*Task statement*: Answer with a single number: how many lines in the listing below include "leafd"?

*Data block*:
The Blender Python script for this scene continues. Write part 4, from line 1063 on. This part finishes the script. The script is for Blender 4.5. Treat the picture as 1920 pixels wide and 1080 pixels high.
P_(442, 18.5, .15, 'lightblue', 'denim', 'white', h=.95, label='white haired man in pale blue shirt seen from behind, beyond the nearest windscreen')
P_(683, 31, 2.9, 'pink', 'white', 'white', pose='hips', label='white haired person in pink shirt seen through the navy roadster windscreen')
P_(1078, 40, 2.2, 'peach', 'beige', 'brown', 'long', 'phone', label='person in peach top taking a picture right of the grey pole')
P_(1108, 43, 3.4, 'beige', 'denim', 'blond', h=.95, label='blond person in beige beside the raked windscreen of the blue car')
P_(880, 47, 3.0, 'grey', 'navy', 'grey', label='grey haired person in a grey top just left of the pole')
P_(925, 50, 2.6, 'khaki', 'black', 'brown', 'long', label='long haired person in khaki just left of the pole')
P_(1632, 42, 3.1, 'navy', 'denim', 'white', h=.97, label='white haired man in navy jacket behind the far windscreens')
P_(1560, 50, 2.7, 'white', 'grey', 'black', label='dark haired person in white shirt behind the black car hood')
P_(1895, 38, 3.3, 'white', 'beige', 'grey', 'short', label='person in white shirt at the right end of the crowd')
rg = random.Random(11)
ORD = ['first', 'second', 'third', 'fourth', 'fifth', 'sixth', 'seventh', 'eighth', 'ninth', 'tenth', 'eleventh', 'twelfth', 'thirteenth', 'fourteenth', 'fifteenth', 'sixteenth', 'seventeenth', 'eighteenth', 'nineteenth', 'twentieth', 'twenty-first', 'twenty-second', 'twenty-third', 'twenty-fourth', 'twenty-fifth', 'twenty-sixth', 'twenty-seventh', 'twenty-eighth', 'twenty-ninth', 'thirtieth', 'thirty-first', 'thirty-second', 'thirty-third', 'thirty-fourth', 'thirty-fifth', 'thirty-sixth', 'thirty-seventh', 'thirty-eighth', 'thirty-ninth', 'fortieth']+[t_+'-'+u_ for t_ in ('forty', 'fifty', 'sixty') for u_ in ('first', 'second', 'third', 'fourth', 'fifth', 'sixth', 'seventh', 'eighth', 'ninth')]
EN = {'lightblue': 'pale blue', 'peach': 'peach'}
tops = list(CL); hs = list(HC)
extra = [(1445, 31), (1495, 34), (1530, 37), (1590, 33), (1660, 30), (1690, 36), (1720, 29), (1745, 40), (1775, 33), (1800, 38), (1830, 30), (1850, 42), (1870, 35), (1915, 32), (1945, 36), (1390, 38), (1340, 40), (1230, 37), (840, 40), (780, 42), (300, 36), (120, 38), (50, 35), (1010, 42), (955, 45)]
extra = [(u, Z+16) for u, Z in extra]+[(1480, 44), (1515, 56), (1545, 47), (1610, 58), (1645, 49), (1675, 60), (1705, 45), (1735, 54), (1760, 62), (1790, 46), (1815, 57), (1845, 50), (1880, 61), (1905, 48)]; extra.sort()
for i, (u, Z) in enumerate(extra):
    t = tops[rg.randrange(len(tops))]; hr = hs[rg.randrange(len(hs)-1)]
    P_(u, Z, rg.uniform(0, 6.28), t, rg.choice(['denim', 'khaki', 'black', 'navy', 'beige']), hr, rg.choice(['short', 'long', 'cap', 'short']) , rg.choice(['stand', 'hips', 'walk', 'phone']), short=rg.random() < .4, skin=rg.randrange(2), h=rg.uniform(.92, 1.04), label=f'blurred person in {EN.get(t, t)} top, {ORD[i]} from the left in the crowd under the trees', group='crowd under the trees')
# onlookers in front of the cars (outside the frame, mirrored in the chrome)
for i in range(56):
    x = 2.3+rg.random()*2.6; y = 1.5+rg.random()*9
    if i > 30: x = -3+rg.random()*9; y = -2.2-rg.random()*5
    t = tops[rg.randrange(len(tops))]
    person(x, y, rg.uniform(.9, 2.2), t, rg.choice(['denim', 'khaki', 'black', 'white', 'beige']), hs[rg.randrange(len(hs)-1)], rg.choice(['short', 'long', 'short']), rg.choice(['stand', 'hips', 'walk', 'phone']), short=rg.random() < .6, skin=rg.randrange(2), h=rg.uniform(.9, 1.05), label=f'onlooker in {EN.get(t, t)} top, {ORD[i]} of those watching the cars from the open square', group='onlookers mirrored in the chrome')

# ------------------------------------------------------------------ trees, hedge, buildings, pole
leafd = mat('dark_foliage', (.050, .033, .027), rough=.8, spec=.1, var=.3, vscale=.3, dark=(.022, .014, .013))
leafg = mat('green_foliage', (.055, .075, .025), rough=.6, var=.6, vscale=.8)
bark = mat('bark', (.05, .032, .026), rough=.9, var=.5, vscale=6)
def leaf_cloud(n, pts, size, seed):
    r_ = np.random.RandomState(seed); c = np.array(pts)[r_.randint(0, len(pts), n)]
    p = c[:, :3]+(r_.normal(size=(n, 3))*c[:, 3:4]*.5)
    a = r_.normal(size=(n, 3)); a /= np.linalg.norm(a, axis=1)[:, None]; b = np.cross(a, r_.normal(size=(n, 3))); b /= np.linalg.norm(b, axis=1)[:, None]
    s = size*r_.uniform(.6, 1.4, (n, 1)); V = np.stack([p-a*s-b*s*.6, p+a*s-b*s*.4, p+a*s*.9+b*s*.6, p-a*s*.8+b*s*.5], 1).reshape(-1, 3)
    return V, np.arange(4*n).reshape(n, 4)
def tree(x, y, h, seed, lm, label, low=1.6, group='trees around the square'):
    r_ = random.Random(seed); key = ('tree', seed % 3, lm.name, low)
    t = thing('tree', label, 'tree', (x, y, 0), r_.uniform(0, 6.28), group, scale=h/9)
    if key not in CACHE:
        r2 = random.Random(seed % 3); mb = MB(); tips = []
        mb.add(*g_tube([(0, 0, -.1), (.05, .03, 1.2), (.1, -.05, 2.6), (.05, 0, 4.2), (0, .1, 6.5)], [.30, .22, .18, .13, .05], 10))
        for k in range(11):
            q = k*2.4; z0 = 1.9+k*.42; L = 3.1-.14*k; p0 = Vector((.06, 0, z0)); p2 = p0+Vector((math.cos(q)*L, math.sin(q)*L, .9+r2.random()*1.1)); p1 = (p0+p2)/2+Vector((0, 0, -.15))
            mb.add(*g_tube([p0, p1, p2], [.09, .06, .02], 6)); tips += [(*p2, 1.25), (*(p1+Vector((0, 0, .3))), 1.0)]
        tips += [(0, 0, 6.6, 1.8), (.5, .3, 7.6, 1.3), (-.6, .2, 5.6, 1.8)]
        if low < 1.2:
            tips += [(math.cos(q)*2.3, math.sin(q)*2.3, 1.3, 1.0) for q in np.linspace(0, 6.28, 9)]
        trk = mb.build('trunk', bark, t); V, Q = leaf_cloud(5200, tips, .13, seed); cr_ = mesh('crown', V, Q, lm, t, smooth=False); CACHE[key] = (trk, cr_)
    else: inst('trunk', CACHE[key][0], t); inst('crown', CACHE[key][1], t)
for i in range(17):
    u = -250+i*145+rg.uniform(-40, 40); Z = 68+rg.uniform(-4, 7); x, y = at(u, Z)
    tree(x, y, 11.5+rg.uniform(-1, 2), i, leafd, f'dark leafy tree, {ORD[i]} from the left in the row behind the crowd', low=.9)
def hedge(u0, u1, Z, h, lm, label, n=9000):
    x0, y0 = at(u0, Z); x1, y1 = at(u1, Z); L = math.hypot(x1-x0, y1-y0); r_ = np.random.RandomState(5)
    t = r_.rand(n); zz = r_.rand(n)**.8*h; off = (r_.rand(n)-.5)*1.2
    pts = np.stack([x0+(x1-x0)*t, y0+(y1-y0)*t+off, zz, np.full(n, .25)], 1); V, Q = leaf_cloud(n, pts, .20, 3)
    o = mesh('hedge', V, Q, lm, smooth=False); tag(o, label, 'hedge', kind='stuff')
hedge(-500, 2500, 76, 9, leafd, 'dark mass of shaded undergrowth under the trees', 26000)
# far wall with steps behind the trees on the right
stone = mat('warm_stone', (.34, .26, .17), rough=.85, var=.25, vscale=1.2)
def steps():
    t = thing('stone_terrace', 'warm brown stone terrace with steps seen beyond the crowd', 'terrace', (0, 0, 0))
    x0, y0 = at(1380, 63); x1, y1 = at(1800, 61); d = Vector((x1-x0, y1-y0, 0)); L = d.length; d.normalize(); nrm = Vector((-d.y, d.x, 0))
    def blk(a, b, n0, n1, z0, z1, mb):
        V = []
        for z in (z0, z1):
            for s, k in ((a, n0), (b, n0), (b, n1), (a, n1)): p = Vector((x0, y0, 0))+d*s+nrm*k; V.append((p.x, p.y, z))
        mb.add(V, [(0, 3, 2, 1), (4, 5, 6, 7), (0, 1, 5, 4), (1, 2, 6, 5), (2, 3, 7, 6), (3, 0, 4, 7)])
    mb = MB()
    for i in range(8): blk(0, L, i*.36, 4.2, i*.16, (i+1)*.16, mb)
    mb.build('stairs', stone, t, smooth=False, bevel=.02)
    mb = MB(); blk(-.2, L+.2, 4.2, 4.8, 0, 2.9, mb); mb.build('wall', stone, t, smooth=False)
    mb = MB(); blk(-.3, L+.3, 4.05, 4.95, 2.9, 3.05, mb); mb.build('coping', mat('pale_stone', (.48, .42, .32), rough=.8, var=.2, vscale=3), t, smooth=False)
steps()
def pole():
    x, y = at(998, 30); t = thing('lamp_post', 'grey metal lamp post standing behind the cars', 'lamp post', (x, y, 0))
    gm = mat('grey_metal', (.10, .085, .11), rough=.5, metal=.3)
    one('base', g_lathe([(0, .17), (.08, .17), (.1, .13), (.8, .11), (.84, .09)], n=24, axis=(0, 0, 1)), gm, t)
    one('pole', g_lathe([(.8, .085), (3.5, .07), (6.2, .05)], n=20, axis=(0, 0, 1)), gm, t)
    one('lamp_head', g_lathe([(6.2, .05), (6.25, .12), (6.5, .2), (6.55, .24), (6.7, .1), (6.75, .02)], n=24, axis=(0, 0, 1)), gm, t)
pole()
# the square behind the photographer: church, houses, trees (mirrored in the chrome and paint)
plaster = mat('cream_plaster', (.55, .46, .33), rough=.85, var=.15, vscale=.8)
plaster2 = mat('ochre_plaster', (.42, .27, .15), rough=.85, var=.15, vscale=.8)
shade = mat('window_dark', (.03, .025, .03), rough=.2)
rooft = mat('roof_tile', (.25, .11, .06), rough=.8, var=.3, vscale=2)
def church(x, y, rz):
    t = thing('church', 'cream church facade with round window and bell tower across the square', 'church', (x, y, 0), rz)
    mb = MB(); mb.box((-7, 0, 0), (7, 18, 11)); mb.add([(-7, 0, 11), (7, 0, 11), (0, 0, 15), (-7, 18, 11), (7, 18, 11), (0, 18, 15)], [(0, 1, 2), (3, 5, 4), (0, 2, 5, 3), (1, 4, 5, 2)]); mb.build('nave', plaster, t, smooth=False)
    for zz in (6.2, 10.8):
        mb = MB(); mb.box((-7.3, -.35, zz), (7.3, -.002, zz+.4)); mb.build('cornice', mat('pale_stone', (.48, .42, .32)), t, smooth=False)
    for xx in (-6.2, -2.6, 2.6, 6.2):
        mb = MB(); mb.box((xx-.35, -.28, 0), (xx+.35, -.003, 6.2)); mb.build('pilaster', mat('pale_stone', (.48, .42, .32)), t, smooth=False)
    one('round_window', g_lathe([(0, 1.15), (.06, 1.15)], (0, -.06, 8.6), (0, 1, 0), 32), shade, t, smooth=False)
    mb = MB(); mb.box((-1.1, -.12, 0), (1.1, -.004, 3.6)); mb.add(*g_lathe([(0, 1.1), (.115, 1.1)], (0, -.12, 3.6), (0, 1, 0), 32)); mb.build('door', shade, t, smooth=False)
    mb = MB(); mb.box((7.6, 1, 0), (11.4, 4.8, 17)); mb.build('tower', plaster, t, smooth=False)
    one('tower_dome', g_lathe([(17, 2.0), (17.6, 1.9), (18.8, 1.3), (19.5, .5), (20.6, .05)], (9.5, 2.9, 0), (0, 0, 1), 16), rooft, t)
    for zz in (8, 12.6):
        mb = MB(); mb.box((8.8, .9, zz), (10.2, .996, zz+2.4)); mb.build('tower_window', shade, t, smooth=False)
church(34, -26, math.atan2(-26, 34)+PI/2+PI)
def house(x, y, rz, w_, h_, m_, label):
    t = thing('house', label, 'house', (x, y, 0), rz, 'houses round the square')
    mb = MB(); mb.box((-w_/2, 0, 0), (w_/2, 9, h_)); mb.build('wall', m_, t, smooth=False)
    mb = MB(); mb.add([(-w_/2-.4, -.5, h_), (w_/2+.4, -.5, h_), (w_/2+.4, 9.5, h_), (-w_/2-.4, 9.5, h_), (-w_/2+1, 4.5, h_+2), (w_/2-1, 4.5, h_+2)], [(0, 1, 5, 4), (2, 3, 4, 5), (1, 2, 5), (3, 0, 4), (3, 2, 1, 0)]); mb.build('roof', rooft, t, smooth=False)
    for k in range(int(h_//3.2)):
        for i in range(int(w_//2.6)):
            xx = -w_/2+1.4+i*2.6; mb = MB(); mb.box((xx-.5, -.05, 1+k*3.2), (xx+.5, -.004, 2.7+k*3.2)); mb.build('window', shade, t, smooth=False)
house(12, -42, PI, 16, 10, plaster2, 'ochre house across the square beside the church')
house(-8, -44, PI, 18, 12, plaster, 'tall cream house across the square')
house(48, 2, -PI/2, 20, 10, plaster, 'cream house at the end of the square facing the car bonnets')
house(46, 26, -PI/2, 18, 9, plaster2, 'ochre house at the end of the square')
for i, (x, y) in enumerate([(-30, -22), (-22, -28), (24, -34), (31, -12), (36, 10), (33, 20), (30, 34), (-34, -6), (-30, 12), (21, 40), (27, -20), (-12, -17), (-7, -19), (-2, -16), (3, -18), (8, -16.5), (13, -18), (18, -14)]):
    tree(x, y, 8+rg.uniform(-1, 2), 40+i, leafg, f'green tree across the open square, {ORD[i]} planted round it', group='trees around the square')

*Solution for this exercise*: 3